### Source material
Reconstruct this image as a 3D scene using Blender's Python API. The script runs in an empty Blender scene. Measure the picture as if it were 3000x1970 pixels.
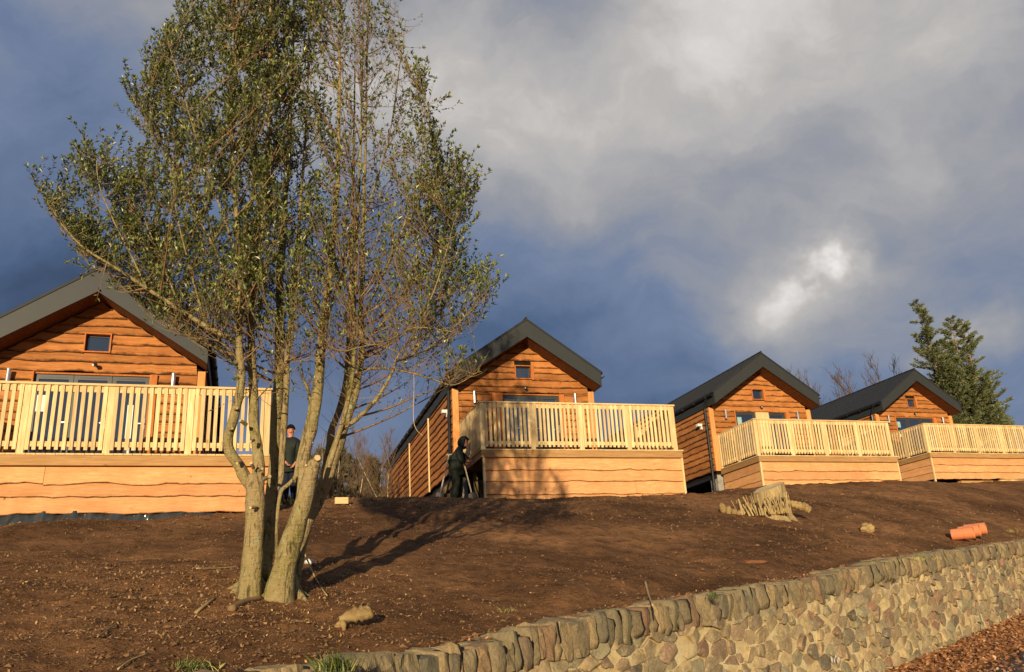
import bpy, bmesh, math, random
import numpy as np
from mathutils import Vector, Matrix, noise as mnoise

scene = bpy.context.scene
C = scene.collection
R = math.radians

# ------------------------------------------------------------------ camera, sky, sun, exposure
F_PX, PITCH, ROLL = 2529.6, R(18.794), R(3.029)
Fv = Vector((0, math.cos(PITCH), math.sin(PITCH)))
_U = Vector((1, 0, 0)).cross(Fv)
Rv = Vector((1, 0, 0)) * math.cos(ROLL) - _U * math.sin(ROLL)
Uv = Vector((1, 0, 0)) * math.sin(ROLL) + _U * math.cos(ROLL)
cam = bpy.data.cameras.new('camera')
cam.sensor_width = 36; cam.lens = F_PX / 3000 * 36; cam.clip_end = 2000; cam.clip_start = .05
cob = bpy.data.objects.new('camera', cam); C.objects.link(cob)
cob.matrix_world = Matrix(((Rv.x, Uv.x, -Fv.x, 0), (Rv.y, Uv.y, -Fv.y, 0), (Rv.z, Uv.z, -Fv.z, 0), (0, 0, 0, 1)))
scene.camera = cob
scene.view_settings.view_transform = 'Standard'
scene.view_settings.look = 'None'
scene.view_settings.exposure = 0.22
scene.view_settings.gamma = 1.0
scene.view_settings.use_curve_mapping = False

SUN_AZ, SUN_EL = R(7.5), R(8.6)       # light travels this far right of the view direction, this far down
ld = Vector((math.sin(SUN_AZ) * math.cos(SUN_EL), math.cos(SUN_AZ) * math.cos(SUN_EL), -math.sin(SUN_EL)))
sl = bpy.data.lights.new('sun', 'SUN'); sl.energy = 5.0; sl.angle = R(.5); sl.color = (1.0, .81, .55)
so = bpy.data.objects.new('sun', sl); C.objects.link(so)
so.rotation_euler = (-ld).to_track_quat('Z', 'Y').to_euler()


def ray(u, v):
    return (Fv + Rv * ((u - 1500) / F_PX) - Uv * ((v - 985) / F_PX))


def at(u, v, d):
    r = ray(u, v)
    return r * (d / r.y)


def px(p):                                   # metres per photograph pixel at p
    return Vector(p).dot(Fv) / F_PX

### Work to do
Return exactly what appears from the opening line of the material through the line with "R = math.radians", apart from the pictures.

### The result
Reconstruct this image as a 3D scene using Blender's Python API. The script runs in an empty Blender scene. Measure the picture as if it were 3000x1970 pixels.
import bpy, bmesh, math, random
import numpy as np
from mathutils import Vector, Matrix, noise as mnoise

scene = bpy.context.scene
C = scene.collection
R = math.radians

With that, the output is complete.